Having initially established command and control centres across Westminster – blocking key roads and bridges – the Extinction Rebellion street disruptors found themselves swiftly closed down by a diligent police force determined to use their powers to combat illegality and control public order offences.


Having agreed with the authorities to confine their protests to Trafalgar Square, the protestors broke their word – and the law – on several further occasions.


By Monday night, having had to enlist the support of police officers from Scotland to replenish their ranks, the Metropolitan Police judged the situation of continued disorder serious enough to justify an invocation of Section 14 of the Public Order Act 1986, banning all Extinction Rebellion gatherings.

And that ought to have been that. Except that in an astonishing turn of events, some of Britain’s politicians appear not to have read the script of mass illegality and seem intent on repeating their mistakes from the first bout of Extinction Rebellion madness.


London mayor Sadiq Khan announced that he was “seeking further information” about why the ban was necessary, saying he believed that “the right to peaceful and lawful protest must always be upheld”.


In Khan’s world, the 1,642 arrests to date clearly count for nothing in terms of lawfulness.

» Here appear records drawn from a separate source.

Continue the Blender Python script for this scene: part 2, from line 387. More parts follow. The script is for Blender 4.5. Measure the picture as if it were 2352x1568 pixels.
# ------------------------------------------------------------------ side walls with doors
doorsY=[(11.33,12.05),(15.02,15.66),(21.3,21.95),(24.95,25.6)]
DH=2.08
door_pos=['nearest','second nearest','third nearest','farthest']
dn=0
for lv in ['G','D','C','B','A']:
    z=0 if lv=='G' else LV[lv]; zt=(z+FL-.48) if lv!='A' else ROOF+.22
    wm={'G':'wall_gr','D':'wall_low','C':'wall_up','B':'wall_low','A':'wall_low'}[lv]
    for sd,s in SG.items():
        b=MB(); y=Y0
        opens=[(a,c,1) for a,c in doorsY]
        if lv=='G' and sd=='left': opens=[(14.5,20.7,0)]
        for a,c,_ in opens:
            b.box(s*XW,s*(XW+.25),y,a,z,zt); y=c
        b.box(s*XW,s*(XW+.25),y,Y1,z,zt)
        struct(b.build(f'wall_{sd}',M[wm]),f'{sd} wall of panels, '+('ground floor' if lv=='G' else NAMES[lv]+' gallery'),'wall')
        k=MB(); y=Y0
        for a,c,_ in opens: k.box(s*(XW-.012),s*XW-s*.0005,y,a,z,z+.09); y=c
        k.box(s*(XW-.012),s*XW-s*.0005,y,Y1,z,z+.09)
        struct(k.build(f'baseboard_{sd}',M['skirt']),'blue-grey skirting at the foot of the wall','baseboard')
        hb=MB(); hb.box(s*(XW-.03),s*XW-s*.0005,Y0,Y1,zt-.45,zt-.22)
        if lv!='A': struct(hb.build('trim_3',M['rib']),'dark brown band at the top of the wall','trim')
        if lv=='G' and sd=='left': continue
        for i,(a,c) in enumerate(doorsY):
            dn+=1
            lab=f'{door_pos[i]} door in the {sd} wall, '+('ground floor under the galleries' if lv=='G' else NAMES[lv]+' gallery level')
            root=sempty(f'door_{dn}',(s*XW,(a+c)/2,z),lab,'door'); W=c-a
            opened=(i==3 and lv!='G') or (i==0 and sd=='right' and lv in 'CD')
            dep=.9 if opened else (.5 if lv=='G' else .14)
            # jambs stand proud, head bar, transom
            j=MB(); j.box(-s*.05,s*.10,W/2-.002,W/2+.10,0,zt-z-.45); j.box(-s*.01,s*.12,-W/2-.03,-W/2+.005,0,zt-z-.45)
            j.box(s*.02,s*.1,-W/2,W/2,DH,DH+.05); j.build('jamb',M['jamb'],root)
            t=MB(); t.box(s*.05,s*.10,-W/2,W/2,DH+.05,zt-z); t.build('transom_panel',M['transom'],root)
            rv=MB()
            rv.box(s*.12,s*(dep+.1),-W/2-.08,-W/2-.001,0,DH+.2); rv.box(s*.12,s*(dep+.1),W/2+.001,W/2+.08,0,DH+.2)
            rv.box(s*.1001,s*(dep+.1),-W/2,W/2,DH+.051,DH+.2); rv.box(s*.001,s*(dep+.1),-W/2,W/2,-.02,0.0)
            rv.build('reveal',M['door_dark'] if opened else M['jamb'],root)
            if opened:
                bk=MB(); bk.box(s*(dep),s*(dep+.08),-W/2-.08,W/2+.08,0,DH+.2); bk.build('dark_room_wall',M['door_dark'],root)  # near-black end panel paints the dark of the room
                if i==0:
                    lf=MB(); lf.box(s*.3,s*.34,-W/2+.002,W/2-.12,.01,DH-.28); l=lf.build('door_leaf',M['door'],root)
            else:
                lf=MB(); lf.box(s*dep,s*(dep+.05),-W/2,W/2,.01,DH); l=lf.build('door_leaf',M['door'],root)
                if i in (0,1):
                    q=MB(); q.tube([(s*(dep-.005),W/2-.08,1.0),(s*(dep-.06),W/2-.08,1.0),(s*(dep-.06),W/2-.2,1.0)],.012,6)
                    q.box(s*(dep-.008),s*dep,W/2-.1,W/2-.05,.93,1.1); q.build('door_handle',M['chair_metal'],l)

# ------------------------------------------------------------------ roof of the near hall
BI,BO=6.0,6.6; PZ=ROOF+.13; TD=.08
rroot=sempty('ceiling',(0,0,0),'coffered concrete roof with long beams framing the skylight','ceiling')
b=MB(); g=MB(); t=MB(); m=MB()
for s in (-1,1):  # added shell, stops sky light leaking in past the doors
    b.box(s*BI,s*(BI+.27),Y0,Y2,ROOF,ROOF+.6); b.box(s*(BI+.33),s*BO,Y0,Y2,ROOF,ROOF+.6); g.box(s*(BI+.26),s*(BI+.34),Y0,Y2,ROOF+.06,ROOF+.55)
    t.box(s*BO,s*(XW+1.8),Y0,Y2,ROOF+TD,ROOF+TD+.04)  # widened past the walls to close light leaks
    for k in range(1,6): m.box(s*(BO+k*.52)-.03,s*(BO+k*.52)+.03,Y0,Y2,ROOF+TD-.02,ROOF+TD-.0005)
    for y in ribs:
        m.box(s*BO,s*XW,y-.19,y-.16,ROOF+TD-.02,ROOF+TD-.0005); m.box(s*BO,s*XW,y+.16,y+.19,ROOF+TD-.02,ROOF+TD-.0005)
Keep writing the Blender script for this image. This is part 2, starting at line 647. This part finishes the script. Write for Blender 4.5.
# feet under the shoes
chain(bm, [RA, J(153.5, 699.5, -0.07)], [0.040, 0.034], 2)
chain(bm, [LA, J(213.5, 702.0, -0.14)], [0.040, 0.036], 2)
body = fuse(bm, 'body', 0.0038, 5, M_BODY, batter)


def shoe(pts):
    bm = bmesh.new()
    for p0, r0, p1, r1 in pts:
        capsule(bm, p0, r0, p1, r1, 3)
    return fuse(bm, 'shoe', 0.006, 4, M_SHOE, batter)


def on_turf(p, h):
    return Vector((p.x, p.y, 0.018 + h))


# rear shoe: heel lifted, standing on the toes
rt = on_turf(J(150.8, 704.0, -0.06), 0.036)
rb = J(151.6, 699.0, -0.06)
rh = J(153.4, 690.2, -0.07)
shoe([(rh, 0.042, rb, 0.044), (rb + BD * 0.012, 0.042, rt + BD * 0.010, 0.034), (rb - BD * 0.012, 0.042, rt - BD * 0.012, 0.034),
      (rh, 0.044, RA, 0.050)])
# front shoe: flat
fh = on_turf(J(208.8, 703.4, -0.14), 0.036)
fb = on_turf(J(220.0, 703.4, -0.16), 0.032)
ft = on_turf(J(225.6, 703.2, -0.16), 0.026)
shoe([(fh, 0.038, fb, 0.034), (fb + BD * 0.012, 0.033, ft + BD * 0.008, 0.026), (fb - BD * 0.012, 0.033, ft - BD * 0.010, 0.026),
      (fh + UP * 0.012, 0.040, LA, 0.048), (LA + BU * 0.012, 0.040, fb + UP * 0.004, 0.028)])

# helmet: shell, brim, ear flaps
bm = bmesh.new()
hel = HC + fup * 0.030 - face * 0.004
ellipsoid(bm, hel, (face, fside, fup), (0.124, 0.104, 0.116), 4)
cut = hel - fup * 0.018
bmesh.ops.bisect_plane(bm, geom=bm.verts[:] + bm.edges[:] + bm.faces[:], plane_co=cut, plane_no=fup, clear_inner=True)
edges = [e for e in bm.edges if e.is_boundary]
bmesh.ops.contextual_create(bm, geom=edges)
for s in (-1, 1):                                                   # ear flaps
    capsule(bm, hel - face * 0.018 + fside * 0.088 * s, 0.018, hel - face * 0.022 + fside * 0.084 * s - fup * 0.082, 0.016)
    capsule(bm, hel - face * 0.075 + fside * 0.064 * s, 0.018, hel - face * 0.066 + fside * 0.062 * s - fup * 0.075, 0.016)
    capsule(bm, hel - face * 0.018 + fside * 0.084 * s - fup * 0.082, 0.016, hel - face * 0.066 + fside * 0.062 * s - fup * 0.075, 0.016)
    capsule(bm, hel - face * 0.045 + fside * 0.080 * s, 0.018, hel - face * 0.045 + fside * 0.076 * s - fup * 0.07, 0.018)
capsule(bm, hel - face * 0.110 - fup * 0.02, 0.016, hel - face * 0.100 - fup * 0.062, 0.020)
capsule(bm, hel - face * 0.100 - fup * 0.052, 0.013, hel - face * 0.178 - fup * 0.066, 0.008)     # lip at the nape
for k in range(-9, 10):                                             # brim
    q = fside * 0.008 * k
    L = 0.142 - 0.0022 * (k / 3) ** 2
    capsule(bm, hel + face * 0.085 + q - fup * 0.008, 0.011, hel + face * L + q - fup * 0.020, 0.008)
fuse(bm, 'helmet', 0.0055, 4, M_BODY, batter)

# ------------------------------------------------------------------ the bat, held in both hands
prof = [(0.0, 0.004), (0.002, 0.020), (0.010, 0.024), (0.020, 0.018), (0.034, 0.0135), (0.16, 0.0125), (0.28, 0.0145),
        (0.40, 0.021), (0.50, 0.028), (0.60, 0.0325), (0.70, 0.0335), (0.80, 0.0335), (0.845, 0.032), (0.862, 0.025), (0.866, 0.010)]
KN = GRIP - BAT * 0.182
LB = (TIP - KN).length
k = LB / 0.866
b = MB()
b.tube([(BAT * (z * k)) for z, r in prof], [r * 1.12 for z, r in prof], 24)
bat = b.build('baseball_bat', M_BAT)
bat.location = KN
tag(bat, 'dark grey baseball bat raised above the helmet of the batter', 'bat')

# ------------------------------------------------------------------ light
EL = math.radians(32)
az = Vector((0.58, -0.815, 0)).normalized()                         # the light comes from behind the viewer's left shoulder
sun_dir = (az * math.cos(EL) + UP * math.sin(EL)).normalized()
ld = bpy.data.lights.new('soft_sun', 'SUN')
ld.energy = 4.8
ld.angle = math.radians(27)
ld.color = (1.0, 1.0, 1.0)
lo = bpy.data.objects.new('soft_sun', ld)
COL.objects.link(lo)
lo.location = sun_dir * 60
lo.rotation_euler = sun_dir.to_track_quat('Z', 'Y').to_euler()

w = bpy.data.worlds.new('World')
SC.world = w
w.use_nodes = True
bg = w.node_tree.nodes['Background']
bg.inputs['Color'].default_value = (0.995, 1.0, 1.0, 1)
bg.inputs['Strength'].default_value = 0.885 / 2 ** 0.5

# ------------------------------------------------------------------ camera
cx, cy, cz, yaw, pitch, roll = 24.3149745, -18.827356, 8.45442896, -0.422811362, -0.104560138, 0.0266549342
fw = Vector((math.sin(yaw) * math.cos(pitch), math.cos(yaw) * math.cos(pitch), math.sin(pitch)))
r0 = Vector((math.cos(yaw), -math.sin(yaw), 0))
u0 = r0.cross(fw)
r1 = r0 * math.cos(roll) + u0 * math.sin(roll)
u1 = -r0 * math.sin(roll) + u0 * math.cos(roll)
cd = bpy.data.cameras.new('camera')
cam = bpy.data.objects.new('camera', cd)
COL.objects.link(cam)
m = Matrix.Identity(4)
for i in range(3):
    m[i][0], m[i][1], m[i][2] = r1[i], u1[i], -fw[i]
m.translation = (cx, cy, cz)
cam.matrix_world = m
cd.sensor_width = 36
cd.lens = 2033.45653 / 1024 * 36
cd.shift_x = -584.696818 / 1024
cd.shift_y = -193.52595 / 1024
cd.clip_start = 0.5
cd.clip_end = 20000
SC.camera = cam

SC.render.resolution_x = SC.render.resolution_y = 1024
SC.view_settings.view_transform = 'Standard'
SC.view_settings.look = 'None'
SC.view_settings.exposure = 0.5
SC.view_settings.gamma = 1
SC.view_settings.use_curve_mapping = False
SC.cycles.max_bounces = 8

Judging by the soaring crime rate in London under his watch, he perhaps ought to be grateful that the police are successfully arresting anyone.


Meanwhile, the Green Party’s Caroline Lucas and Baroness Jenny Jones, along with Labour’s Clive Lewis and David Drew, have affixed their names to a legal challenge to the police decision.

Londoners will no doubt be overjoyed that MPs representing Brighton, Norwich and Stroud are taking such a keen interest in a matter affecting so few of their constituents, and that the human rights of protesters matter more to them than the human rights of those facing the effects of their protests.


There is of course a need for environmental activism in society. Climate change is one of the great issues of our time, and pivotal for the planet’s future.


But as those who have actually studied Extinction Rebellion in depth know, it is a group at odds with the good intentions of those who see it simply as a vehicle for action on climate change.


A recent Policy Exchange report showed that those at the heart of the movement have beliefs “rooted in the political extremism of anarchism, eco-socialism and radical anti-capitalist environmentalism”, which helps explain why chaos and disorder accompany its every move.

Extinction Rebellion is neither the first nor the last movement that will claim special dispensation for breaking the law because its message is just too important to abide by the rules. But regardless of the justness of the cause, we live in a democracy where the ballot box is the path to change, not unlawful direct action. Until Extinction Rebellion protesters learn to abide by the same laws as the rest of us, they will not be the Messiah, but just some very naughty boys and girls.